# Start of Raw data

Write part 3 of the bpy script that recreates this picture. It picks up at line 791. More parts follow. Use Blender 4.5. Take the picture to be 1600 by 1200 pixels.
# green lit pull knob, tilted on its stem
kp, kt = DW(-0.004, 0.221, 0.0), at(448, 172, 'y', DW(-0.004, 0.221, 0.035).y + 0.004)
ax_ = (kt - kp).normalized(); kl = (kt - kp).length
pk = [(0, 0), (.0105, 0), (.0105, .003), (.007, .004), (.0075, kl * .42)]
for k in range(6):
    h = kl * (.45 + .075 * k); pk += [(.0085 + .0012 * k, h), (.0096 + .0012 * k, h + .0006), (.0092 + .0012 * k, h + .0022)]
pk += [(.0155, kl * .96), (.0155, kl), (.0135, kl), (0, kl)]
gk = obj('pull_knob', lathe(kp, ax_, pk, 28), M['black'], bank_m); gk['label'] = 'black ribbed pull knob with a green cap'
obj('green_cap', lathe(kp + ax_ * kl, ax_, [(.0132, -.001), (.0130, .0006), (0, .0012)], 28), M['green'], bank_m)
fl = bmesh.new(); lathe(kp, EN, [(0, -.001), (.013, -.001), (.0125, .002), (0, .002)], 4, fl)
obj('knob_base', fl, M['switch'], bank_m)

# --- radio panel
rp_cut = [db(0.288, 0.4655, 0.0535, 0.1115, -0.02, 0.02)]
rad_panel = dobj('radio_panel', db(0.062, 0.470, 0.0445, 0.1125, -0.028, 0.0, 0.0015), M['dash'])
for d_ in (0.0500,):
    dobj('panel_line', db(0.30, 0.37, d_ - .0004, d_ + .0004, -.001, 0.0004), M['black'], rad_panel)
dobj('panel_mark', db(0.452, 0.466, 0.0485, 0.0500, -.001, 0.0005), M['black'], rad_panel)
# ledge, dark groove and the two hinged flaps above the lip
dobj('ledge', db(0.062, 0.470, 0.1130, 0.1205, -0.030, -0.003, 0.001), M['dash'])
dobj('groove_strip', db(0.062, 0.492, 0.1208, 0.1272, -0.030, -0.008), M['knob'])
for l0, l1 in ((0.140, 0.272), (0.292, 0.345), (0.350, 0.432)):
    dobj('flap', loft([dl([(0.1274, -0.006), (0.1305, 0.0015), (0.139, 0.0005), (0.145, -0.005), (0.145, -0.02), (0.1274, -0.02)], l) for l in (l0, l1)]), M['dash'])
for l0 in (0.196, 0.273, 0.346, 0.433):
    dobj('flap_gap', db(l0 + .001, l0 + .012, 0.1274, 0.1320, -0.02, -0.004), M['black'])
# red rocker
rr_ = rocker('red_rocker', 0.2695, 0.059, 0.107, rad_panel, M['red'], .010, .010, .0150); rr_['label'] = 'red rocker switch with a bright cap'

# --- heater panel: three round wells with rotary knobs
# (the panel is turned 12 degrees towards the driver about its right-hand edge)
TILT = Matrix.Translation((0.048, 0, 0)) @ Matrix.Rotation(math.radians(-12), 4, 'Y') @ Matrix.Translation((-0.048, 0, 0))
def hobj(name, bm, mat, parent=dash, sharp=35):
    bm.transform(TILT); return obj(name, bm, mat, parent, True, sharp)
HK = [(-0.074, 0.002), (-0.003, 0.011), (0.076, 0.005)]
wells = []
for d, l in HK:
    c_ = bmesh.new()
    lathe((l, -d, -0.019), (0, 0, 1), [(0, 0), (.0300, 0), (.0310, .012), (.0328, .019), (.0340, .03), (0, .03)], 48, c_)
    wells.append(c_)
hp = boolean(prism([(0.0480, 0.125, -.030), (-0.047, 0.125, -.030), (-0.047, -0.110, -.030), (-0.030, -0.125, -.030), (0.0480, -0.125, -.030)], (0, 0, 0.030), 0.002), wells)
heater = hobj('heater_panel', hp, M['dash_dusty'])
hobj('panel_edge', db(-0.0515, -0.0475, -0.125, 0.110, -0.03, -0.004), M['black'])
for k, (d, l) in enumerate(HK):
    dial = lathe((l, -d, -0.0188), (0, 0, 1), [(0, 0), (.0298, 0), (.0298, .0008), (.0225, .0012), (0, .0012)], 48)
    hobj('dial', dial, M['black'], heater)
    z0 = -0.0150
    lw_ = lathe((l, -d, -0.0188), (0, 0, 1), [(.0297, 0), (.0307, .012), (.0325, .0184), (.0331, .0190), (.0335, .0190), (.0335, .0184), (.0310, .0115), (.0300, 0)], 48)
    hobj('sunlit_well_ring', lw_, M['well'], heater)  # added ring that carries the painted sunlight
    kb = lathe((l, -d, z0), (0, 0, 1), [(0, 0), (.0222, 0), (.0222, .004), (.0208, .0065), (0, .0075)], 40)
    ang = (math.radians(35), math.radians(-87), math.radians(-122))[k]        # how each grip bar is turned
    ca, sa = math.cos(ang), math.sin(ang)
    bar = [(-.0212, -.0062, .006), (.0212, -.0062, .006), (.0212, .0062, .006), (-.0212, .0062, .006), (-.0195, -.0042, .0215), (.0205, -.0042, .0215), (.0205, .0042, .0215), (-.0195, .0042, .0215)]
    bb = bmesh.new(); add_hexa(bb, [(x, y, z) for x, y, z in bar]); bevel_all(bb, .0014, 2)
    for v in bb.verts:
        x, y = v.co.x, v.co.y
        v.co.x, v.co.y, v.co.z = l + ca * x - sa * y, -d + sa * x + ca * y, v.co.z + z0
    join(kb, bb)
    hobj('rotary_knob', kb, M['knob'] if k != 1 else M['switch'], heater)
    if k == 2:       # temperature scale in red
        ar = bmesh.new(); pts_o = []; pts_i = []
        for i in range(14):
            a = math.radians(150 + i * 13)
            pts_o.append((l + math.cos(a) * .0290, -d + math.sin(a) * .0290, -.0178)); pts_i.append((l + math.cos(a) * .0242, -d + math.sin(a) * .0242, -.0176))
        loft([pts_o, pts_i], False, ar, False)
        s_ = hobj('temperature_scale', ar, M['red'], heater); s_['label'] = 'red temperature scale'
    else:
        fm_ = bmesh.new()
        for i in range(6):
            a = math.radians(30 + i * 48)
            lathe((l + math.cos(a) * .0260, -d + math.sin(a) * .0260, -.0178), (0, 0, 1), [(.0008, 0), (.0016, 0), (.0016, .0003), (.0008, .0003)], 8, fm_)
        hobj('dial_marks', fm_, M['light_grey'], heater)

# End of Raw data

* Short task:
Copy the material above, line for line.

* Result for this task:
Write part 3 of the bpy script that recreates this picture. It picks up at line 791. More parts follow. Use Blender 4.5. Take the picture to be 1600 by 1200 pixels.
# green lit pull knob, tilted on its stem
kp, kt = DW(-0.004, 0.221, 0.0), at(448, 172, 'y', DW(-0.004, 0.221, 0.035).y + 0.004)
ax_ = (kt - kp).normalized(); kl = (kt - kp).length
pk = [(0, 0), (.0105, 0), (.0105, .003), (.007, .004), (.0075, kl * .42)]
for k in range(6):
    h = kl * (.45 + .075 * k); pk += [(.0085 + .0012 * k, h), (.0096 + .0012 * k, h + .0006), (.0092 + .0012 * k, h + .0022)]
pk += [(.0155, kl * .96), (.0155, kl), (.0135, kl), (0, kl)]
gk = obj('pull_knob', lathe(kp, ax_, pk, 28), M['black'], bank_m); gk['label'] = 'black ribbed pull knob with a green cap'
obj('green_cap', lathe(kp + ax_ * kl, ax_, [(.0132, -.001), (.0130, .0006), (0, .0012)], 28), M['green'], bank_m)
fl = bmesh.new(); lathe(kp, EN, [(0, -.001), (.013, -.001), (.0125, .002), (0, .002)], 4, fl)
obj('knob_base', fl, M['switch'], bank_m)

# --- radio panel
rp_cut = [db(0.288, 0.4655, 0.0535, 0.1115, -0.02, 0.02)]
rad_panel = dobj('radio_panel', db(0.062, 0.470, 0.0445, 0.1125, -0.028, 0.0, 0.0015), M['dash'])
for d_ in (0.0500,):
    dobj('panel_line', db(0.30, 0.37, d_ - .0004, d_ + .0004, -.001, 0.0004), M['black'], rad_panel)
dobj('panel_mark', db(0.452, 0.466, 0.0485, 0.0500, -.001, 0.0005), M['black'], rad_panel)
# ledge, dark groove and the two hinged flaps above the lip
dobj('ledge', db(0.062, 0.470, 0.1130, 0.1205, -0.030, -0.003, 0.001), M['dash'])
dobj('groove_strip', db(0.062, 0.492, 0.1208, 0.1272, -0.030, -0.008), M['knob'])
for l0, l1 in ((0.140, 0.272), (0.292, 0.345), (0.350, 0.432)):
    dobj('flap', loft([dl([(0.1274, -0.006), (0.1305, 0.0015), (0.139, 0.0005), (0.145, -0.005), (0.145, -0.02), (0.1274, -0.02)], l) for l in (l0, l1)]), M['dash'])
for l0 in (0.196, 0.273, 0.346, 0.433):
    dobj('flap_gap', db(l0 + .001, l0 + .012, 0.1274, 0.1320, -0.02, -0.004), M['black'])
# red rocker
rr_ = rocker('red_rocker', 0.2695, 0.059, 0.107, rad_panel, M['red'], .010, .010, .0150); rr_['label'] = 'red rocker switch with a bright cap'

# --- heater panel: three round wells with rotary knobs
# (the panel is turned 12 degrees towards the driver about its right-hand edge)
TILT = Matrix.Translation((0.048, 0, 0)) @ Matrix.Rotation(math.radians(-12), 4, 'Y') @ Matrix.Translation((-0.048, 0, 0))
def hobj(name, bm, mat, parent=dash, sharp=35):
    bm.transform(TILT); return obj(name, bm, mat, parent, True, sharp)
HK = [(-0.074, 0.002), (-0.003, 0.011), (0.076, 0.005)]
wells = []
for d, l in HK:
    c_ = bmesh.new()
    lathe((l, -d, -0.019), (0, 0, 1), [(0, 0), (.0300, 0), (.0310, .012), (.0328, .019), (.0340, .03), (0, .03)], 48, c_)
    wells.append(c_)
hp = boolean(prism([(0.0480, 0.125, -.030), (-0.047, 0.125, -.030), (-0.047, -0.110, -.030), (-0.030, -0.125, -.030), (0.0480, -0.125, -.030)], (0, 0, 0.030), 0.002), wells)
heater = hobj('heater_panel', hp, M['dash_dusty'])
hobj('panel_edge', db(-0.0515, -0.0475, -0.125, 0.110, -0.03, -0.004), M['black'])
for k, (d, l) in enumerate(HK):
    dial = lathe((l, -d, -0.0188), (0, 0, 1), [(0, 0), (.0298, 0), (.0298, .0008), (.0225, .0012), (0, .0012)], 48)
    hobj('dial', dial, M['black'], heater)
    z0 = -0.0150
    lw_ = lathe((l, -d, -0.0188), (0, 0, 1), [(.0297, 0), (.0307, .012), (.0325, .0184), (.0331, .0190), (.0335, .0190), (.0335, .0184), (.0310, .0115), (.0300, 0)], 48)
    hobj('sunlit_well_ring', lw_, M['well'], heater)  # added ring that carries the painted sunlight
    kb = lathe((l, -d, z0), (0, 0, 1), [(0, 0), (.0222, 0), (.0222, .004), (.0208, .0065), (0, .0075)], 40)
    ang = (math.radians(35), math.radians(-87), math.radians(-122))[k]        # how each grip bar is turned
    ca, sa = math.cos(ang), math.sin(ang)
    bar = [(-.0212, -.0062, .006), (.0212, -.0062, .006), (.0212, .0062, .006), (-.0212, .0062, .006), (-.0195, -.0042, .0215), (.0205, -.0042, .0215), (.0205, .0042, .0215), (-.0195, .0042, .0215)]
    bb = bmesh.new(); add_hexa(bb, [(x, y, z) for x, y, z in bar]); bevel_all(bb, .0014, 2)
    for v in bb.verts:
        x, y = v.co.x, v.co.y
        v.co.x, v.co.y, v.co.z = l + ca * x - sa * y, -d + sa * x + ca * y, v.co.z + z0
    join(kb, bb)
    hobj('rotary_knob', kb, M['knob'] if k != 1 else M['switch'], heater)
    if k == 2:       # temperature scale in red
        ar = bmesh.new(); pts_o = []; pts_i = []
        for i in range(14):
            a = math.radians(150 + i * 13)
            pts_o.append((l + math.cos(a) * .0290, -d + math.sin(a) * .0290, -.0178)); pts_i.append((l + math.cos(a) * .0242, -d + math.sin(a) * .0242, -.0176))
        loft([pts_o, pts_i], False, ar, False)
        s_ = hobj('temperature_scale', ar, M['red'], heater); s_['label'] = 'red temperature scale'
    else:
        fm_ = bmesh.new()
        for i in range(6):
            a = math.radians(30 + i * 48)
            lathe((l + math.cos(a) * .0260, -d + math.sin(a) * .0260, -.0178), (0, 0, 1), [(.0008, 0), (.0016, 0), (.0016, .0003), (.0008, .0003)], 8, fm_)
        hobj('dial_marks', fm_, M['light_grey'], heater)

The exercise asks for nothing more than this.